Par ailleurs, quand apparaissent les mots Message sent, vous n'avez aucune raison de croire que votre correspondant n'a pas lu votre envoi après quelques heures, au pire quelques jours. Autrefois, on pouvait toujours croire que la lettre s'était égarée, que la Société canadienne des postes avait fait la grève ou que le facteur s'était fait mordre une fesse.
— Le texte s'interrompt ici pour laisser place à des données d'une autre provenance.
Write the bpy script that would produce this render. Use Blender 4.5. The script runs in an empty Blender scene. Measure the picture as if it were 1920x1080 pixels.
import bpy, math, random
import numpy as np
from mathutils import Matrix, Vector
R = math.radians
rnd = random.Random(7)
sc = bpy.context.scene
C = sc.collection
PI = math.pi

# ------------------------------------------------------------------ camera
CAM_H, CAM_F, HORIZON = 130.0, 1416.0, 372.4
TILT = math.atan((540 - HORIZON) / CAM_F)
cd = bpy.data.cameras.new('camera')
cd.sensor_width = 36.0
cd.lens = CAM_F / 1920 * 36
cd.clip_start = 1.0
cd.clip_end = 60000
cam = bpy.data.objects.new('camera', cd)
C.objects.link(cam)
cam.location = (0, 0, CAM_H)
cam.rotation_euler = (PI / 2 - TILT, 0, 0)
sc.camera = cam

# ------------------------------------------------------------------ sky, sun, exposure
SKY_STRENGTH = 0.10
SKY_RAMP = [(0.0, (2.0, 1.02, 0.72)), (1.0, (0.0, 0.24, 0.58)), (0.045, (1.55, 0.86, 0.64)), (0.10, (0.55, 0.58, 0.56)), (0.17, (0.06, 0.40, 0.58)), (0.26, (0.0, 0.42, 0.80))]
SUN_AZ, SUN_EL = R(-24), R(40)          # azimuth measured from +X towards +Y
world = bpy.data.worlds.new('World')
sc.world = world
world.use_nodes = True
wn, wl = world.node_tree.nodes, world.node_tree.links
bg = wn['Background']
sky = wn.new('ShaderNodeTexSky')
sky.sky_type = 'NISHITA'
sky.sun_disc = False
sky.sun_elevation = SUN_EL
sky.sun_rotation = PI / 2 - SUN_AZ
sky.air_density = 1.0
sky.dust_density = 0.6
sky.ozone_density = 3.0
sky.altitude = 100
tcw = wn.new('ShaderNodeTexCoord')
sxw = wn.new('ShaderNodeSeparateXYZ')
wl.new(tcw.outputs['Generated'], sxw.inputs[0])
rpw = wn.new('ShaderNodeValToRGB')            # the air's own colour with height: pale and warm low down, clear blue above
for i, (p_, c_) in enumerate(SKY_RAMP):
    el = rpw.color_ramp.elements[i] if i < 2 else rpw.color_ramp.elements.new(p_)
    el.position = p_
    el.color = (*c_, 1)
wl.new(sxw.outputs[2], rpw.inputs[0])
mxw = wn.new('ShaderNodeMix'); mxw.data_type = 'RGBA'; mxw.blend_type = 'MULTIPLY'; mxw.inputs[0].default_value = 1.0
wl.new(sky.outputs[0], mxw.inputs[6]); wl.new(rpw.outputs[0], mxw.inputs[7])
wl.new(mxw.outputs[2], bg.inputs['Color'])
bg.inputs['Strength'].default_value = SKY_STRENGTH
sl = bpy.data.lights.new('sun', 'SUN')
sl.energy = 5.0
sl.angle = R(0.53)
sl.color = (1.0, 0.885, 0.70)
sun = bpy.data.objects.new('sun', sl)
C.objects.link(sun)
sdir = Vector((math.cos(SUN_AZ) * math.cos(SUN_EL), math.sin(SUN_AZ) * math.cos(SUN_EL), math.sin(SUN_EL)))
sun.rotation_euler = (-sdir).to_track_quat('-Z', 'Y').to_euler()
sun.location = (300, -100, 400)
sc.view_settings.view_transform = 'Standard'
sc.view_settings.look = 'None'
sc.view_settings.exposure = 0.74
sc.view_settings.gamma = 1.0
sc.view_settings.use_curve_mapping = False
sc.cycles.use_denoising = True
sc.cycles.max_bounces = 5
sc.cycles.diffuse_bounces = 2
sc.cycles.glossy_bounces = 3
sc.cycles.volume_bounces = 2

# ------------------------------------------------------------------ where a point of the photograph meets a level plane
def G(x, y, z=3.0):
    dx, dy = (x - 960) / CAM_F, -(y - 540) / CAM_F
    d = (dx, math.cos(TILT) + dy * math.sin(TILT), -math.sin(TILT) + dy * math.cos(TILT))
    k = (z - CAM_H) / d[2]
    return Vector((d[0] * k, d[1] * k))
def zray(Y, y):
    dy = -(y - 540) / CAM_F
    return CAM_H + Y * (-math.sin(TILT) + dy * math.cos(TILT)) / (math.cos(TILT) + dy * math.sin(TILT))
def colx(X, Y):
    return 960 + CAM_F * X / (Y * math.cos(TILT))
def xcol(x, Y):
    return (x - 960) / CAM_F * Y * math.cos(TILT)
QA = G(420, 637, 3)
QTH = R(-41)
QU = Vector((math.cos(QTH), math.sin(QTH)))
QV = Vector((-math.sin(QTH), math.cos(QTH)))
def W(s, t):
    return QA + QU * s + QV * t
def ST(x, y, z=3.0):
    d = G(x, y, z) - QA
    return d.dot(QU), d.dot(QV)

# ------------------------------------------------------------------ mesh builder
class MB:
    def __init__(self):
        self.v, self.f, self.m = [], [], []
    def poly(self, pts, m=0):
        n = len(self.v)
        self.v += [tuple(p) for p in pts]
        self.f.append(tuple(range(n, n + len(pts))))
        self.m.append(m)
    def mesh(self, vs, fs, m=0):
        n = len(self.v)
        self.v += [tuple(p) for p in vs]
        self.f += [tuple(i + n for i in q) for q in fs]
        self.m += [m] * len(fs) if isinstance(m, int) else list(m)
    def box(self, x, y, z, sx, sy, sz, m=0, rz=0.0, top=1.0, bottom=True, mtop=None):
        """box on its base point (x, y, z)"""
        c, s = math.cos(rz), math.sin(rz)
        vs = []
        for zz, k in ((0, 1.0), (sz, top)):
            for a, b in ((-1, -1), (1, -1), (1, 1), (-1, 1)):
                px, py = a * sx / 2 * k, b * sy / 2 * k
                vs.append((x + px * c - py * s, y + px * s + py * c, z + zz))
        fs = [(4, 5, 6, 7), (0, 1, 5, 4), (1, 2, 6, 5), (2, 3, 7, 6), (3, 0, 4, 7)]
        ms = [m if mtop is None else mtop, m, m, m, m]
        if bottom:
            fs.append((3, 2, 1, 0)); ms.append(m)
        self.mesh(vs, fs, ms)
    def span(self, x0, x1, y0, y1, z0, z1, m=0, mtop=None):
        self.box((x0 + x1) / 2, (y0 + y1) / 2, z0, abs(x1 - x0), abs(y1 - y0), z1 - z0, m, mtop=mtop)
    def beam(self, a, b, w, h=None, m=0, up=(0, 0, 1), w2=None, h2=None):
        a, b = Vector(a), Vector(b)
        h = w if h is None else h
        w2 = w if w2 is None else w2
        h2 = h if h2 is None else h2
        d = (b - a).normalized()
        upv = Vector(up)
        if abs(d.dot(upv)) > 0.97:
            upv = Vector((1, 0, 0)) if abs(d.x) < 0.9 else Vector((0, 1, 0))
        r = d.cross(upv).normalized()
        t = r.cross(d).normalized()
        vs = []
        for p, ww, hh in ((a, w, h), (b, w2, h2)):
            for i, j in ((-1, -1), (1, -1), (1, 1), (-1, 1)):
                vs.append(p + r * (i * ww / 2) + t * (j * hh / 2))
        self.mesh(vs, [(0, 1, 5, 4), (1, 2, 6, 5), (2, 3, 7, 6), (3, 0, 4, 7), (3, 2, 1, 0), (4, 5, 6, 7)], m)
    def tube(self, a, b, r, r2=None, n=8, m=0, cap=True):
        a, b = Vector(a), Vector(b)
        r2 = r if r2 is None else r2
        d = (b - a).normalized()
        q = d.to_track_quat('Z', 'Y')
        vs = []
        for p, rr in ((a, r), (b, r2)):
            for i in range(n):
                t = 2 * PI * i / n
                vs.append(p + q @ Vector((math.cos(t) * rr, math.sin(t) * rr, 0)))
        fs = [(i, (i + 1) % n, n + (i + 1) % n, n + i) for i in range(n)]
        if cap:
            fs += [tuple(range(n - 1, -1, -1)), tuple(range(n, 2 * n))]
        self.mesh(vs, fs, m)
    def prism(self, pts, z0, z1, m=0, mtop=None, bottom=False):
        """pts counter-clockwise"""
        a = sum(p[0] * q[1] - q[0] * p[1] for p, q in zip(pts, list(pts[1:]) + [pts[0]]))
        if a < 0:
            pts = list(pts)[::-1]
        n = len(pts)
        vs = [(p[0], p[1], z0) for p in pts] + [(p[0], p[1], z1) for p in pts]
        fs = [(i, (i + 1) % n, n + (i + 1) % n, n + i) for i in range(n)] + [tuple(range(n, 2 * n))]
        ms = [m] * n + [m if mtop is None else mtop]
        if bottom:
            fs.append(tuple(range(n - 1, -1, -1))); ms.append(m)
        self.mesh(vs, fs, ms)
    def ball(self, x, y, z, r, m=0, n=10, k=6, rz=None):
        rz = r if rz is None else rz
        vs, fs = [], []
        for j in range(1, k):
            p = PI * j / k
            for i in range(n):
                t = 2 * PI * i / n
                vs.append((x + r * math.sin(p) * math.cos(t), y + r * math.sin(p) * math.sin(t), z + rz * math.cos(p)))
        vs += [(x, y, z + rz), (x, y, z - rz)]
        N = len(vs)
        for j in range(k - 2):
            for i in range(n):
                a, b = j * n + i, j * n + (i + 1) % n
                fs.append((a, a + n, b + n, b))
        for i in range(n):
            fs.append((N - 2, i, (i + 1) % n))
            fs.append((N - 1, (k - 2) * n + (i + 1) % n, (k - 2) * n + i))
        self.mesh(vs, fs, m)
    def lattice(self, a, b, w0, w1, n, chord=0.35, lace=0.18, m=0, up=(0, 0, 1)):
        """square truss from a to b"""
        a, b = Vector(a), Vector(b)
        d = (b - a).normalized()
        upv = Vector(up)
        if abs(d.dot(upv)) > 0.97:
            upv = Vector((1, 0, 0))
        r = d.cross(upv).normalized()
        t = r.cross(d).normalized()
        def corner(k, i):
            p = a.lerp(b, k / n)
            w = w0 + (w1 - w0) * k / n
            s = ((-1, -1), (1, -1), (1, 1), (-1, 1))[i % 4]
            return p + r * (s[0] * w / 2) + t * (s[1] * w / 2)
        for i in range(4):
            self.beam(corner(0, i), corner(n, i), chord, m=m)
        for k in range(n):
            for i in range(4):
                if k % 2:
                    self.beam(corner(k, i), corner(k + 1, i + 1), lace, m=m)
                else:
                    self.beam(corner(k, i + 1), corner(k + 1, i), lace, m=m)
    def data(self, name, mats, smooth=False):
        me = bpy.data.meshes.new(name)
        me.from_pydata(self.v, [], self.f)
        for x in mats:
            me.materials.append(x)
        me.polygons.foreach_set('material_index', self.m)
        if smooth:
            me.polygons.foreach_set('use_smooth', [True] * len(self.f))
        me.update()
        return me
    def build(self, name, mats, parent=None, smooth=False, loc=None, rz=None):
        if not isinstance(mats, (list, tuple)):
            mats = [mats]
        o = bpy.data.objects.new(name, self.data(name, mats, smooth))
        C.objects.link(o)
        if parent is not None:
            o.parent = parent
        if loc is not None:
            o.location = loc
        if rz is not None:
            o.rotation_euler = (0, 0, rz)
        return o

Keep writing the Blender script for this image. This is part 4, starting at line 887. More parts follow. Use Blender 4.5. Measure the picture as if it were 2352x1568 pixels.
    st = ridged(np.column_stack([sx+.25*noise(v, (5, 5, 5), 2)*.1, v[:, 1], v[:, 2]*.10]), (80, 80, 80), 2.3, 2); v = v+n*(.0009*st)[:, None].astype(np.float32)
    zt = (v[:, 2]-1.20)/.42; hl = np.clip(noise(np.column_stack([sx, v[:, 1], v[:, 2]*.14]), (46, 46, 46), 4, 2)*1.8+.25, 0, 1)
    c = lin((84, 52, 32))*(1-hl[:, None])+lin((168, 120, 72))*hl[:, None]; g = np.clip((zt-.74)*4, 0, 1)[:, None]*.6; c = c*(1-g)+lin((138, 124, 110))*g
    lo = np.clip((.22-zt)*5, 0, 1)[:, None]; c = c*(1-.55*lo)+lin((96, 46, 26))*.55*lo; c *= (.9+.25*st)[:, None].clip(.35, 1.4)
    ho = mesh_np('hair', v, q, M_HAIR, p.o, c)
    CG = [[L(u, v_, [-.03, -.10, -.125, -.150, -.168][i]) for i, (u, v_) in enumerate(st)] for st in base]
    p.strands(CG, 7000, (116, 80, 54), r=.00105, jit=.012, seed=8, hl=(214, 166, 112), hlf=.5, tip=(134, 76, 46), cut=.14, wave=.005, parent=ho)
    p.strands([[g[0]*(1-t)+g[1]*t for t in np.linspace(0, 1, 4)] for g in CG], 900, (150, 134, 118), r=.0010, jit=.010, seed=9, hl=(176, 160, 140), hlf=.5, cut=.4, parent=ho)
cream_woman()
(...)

«En étudiant la correspondance en Nouvelle-France, nous avons constaté que ce rapport avec le temps était très particulier autant pour ceux qui lisent que pour ceux qui écrivent. On devait attendre, par exemple, que les glaces fondent avant d'envoyer ou de recevoir des lettres. Or, je m'interroge sur les étudiants de demain. Quand on sait que tous les manuels d'informatique suggèrent d'envoyer des messages courts - un ou deux écrans au maximum -, seront-ils encore formés pour lire longtemps? Pourra-t-on demander aux jeunes, dans 30 ans, de lire un roman de 500 pages?»

La représentation de soi est le dernier élément qui distingue la lettre du courrier électronique. Rarement confie-t-on à son écran, avant d'appuyer sur Send, son état d'âme, l'endroit où l'on se trouve, la température du moment ou le contenu de notre dernier repas. Ce sont des choses qui prennent beaucoup trop de place...

Mais Benoît Melançon insiste pour ne pas passer pour un nostalgique. Il cite des études qui démontrent que si Internet grignote une part de marché, c'est d'abord et avant tout aux dépens de la télévision. Ces moyens de communication peuvent fort bien être complémentaires.

«Durant une de mes conférences, une étudiante qui habite Québec a bien résumé la chose. Pour communiquer avec son copain qui vit à Montréal, elle a "exigé" qu'ils s'écrivent des lettres... même s'ils se téléphonent et utilisent le courrier électronique.»

Mathieu-Robert Sauvé


Prose et vers CULSEC

À 38 ans, Benoît Melançon est l'un des plus jeunes professeurs du Département d'études françaises. Peu après son arrivée, en 1992, il a fondé, avec Pierre Popovic (U de M), Michel Biron (UQAM) et Jane Everett (McGill), le Centre universitaire de lecture sociopoétique de l'épistolaire et des correspondances (CULSEC), dont l'acronyme, il l'avoue, a été trouvé avant le nom. Le CULSEC n'en est pas moins reconnu comme «Équipe de recherche» par le fonds FCAR, qui finance ses activités depuis 1992.

Ce centre a pour mission de faire reconnaître le genre épistolaire comme sujet de recherche par le biais de colloques, de séminaires et de publications. Un accent particulier est mis sur le Québec des années 1930. Parmi les publications à venir: une bibliographie préliminaire du genre épistolaire au Québec et un ouvrage collectif sur le Québec des années 1930 à partir de textes épistolaires.

M.-R.S.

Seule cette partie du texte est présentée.